In December 1995, the Internet Engineeering Task Force (IETF) gave IANA responsibility for managing IPv6 address space (RFC 1881) while RFC 1884 defined the addressing architecture. This limited the Global Unicast Address range to 2000::/3 and reserved approximately 85% of the IPv6 address space for future definition and use.

On 14 July 1999, IANA started issuing /23 IPv6 blocks to the RIRs active at that time, in line with the relevant documents and RFCs.

The current IANA-to-RIR IPv6 Policy (also published as ripe-376) came into force in 2006, and is based on the following principles:

• The unit of IPv6 allocation from IANA to an RIR is a /12,
• RIRs are able to apply their own allocation and reservation strategies, as defined by their communities
• An RIR is eligible to receive additional IPv6 address space from IANA when certain conditions are met

Figure 4: Pool of available, reserved and issued IPv6 address space

This chart shows how our IPv6 pool has changed over time.
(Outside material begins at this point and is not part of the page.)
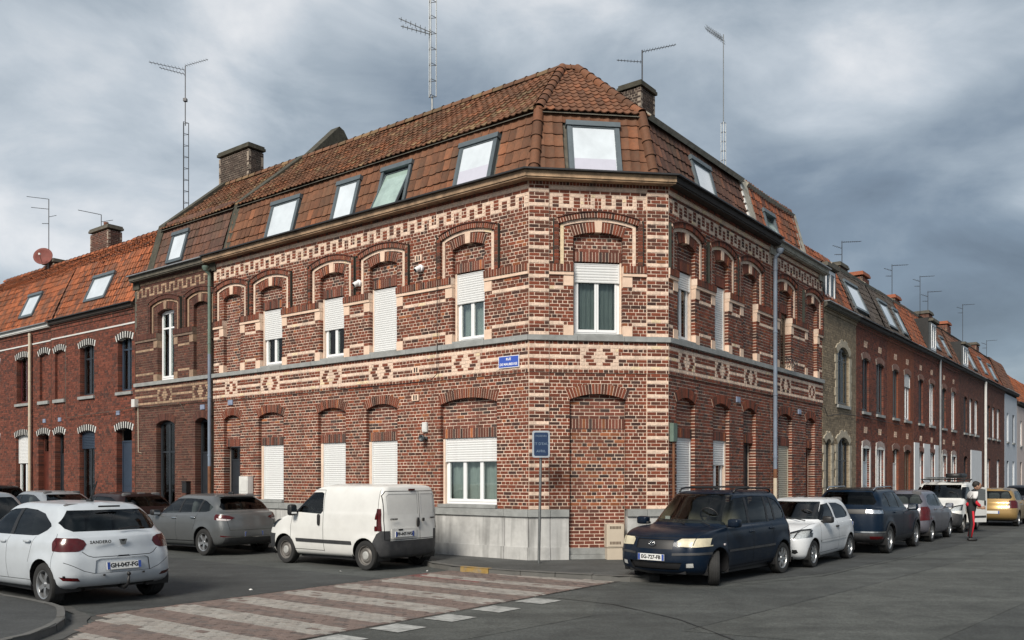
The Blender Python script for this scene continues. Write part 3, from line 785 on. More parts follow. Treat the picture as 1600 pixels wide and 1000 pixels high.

You can see when we received 2a00::/12 from IANA and that most of this address space is held in reserve, allowing LIRs to extend their allocations in the future without fragmenting the address space. At present, this is good practice, though no longer mandated by policy. The amount of space reserved for each allocation has changed during the last 20 years as further updates have been made to the policy, balancing fairness with responsible stewardship of the IPv6 address space.

If you're curious about IANA's IPv6 assignments to the RIRs, you can view their registry here.

(Not so) slow and steady wins the race

The anniversary of World IPv6 Launch is a good chance to periodically take stock of how IPv6 deployment is doing around the world. In the first few years, there wasn’t much to celebrate, but as the statistics from our colleagues at APNIC show, good progress is being made – and we are starting to see some very real numbers – with large markets like the US and India crossing the 50% mark, and with Germany, Japan, France and the UK sitting between 30-40%. 

Of course, there is still plenty of red on the map, and more progress needs to be made. Today though, it seems that we are heading in the right direction – and it is important to recognise just how quickly these percentages can increase with the deployment of a single large service provider in a country (with India being one notable example of this).